As the youth struggle with these challenges and as they look for ways in which their curiosity and questions can be answered, Bishop Masinde suggests that the church ministers must go back to what the Bible says and stick with it.

“The nation is 70 percent youthful, so anyone thinking continuity of ministry must think about the youth in the nation.”

However, the main reason why the young feel lack of involvement according to Pastor T Mwangi of Life Church International, is all because of systems and structures.

“Sometimes when you become the founder of something there are benefits and it becomes hard to hand over because people spend their all on visions. So, sometimes handing over to a person who never paid the price becomes very hard. But the nation is 70 percent youthful, so anyone thinking continuity of ministry must think the youth in the nation, and so it goes with different church structure, system and church traditions.”

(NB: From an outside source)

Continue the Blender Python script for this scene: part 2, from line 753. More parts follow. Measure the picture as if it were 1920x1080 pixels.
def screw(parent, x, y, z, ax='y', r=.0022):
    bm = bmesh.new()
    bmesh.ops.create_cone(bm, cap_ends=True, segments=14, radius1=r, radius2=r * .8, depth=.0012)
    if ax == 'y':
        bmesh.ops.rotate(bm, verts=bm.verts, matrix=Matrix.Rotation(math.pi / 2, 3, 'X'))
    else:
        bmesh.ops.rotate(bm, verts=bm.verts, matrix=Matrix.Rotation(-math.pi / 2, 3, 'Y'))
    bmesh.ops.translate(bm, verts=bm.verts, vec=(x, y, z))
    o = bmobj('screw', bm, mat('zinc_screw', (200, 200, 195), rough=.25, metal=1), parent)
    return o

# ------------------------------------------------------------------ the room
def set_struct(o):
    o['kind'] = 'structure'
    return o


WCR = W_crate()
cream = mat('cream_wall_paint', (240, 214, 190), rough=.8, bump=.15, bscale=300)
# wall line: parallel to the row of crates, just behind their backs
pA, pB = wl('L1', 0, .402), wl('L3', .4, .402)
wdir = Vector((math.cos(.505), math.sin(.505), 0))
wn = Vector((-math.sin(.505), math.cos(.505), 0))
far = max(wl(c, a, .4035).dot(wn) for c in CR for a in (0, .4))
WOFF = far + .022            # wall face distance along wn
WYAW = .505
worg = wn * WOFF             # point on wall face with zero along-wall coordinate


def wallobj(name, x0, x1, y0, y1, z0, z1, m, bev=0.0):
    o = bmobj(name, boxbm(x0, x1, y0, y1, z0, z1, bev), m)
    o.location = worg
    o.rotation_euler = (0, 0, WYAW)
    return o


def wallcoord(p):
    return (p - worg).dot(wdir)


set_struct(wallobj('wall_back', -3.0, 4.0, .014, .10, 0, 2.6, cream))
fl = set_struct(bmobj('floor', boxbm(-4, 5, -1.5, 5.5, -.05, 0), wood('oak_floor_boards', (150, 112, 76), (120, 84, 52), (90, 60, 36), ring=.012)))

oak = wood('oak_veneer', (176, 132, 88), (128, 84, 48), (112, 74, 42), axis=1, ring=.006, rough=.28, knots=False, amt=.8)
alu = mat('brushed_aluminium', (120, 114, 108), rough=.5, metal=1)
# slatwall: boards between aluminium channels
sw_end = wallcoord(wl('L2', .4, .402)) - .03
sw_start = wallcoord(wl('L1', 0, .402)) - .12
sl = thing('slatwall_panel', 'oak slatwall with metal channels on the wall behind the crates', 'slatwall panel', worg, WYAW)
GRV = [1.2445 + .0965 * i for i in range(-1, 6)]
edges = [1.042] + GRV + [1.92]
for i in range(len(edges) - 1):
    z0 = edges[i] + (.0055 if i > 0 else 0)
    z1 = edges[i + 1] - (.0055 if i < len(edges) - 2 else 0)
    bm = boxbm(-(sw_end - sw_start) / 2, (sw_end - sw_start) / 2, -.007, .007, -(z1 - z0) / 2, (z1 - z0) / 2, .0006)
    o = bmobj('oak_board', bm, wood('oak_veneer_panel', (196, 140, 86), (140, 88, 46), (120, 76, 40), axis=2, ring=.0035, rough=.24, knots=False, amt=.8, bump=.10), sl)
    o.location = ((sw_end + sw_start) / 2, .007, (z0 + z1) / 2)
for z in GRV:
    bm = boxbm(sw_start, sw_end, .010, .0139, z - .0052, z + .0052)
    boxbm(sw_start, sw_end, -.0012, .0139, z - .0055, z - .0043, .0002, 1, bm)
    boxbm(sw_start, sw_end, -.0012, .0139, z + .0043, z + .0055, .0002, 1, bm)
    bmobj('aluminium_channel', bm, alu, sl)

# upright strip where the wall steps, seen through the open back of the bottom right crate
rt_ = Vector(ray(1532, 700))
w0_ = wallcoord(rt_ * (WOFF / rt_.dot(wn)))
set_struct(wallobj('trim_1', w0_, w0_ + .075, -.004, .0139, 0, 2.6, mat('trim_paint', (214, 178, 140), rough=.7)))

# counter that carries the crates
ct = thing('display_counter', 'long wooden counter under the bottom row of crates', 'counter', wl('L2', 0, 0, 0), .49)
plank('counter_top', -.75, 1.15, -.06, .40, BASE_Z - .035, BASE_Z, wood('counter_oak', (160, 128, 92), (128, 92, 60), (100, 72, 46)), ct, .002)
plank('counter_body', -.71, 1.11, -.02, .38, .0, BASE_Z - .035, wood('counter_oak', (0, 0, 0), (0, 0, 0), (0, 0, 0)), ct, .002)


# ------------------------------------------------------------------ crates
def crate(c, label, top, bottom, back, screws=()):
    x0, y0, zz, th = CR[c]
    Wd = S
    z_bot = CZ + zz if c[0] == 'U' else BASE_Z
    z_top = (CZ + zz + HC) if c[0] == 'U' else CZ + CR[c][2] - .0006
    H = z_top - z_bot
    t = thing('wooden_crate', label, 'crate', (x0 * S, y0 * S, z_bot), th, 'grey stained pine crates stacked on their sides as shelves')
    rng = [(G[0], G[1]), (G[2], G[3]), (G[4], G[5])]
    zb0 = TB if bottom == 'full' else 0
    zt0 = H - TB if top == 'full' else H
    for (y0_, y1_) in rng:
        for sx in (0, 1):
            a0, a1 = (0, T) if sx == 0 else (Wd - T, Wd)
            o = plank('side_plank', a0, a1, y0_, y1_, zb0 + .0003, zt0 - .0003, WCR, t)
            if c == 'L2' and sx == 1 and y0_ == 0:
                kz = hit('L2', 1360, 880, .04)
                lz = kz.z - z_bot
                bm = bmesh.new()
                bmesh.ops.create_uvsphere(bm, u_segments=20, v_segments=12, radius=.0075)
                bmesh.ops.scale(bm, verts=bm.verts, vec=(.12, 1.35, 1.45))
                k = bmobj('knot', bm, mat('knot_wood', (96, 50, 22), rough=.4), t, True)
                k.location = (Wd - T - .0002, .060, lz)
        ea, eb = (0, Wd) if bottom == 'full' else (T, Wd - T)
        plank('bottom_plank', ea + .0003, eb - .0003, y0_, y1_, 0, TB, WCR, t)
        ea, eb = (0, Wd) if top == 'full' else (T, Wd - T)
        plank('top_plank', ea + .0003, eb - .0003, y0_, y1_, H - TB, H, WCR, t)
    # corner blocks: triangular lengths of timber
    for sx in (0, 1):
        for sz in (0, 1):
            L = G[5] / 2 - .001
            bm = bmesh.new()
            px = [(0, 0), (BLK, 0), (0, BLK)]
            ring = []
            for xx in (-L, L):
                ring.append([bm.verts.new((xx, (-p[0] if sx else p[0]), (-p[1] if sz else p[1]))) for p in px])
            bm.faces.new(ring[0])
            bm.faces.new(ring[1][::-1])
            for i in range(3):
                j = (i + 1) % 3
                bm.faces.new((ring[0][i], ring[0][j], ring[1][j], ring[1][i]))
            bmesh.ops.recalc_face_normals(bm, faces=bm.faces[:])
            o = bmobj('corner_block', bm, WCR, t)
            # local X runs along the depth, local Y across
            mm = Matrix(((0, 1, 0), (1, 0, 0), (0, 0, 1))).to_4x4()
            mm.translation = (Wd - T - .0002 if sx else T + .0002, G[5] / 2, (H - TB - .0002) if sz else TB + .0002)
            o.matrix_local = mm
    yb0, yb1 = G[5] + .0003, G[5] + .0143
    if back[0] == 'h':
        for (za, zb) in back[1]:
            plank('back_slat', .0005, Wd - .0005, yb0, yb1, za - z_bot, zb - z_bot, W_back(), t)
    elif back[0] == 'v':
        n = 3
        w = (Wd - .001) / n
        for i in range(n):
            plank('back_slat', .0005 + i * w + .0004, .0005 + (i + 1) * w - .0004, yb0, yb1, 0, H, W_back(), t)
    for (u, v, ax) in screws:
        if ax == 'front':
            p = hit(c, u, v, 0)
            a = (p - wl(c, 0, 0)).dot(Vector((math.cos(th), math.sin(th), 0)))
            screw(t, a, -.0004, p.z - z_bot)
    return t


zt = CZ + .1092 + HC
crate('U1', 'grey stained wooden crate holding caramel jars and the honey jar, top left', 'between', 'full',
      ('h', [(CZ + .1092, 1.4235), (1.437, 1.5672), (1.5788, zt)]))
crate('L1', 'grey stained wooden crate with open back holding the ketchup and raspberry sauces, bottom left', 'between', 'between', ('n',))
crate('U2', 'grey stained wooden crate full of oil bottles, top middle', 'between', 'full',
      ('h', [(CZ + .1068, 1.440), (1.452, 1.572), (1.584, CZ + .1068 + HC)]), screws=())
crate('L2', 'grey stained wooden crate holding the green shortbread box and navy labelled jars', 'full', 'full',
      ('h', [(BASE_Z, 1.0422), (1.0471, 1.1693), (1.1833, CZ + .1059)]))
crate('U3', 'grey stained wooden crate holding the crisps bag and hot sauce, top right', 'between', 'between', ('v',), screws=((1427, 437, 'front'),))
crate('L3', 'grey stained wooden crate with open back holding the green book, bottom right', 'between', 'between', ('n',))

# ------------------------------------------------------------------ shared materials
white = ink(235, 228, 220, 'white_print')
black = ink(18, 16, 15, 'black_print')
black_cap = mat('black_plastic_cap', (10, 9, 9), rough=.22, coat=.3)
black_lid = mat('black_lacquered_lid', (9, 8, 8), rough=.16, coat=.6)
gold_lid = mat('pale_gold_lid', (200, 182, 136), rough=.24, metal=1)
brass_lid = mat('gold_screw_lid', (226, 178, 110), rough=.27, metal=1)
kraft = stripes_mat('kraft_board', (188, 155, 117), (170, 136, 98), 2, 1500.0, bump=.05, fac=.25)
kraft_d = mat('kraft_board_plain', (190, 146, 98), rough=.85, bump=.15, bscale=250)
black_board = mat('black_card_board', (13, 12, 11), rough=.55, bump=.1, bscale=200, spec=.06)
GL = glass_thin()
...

To the majority of the young people, the issue to be addressed is the shortage of young ministers in some of the churches. Young ministers who can preach sermons on the pulpit that can impact the youth.

“Of course we have a crisis, when you look at the mainstream churches they have a system of succession of power. The Catholics, ACK, Presbyterian, you realize that the church is not individualistic, the church is a system, there are protocols, you go to the seminary, then you are assimilated both the young and the old. But sometimes you realize some of the major cathedrals are governed by the old but you realize the young are equally there.” Pastor T continues to say; “When you come to the side of Pentecostals, you realize visions are sometimes entrusted to individuals.”

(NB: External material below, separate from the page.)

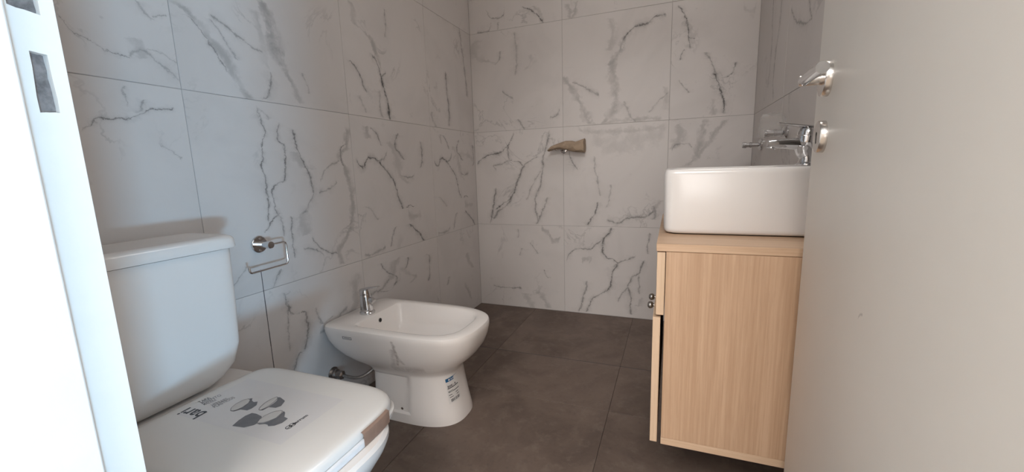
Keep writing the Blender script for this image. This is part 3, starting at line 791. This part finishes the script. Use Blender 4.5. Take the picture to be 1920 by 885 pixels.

Bishop JB Masinde suggests that the church should identify younger ministers and bring them to a place of ministry and responsibility in the church.

“The youth want to listen to people who resonate with them, who talk to them in a language they understand. It is important for the older senior ministers to bring in young ministers, demystify ministry, and show them that ministry is for them.”

According to Pastor T majority of the churches are accepting that the young are here, their ministry is dynamic, while at the same time acknowledging that there is a leadership crisis.

“Sometimes the challenges with the young is the capacity and the integrity of running a church. Church has power, church has money, church has networks, and church has resources. All these things can make you lose integrity.”

“There is maturity of management and stewardship that is needed among the young not just the ability to preach and the seminary knowledge. That’s why some of the pioneers of visions are sensitive to hand over visions to people that are going to destroy or kill them.”

How to engage the youth

Many churches and ministry leaders are finding effective and creative ways to be on mission and engage in evangelism to reach the youth. Evangelism approaches including concerts, fun games are being considered. There is ample opportunity to reach out to the youth but it will take pastors, ministry leaders to think innovatively, to work in unity and collaboration, and to remain focused on the mission of the church which is to show and share the love of Christ.

Bishop Masinde says with such a growing number of our youth, we should be concerned about their future.

“Jesus Christ the savior of the world, died for the world at the age of 33, not 55, not 70, at the age of 33. Tell me if that’s not a youth? He asked. “If God could entrust the salvation of the entire world to a youth, why can’t we entrust the youth with church leadership?”

He further said, “Among the disciples of Jesus whom he left the responsibility of world evangelization only peter was over 30, the rest were below 30.”

If God could entrust them to carry on with his own work, it is upon us church leaders today, to intentionally, reach out to young people in their twenties and late teens and start entrusting them with church leadership.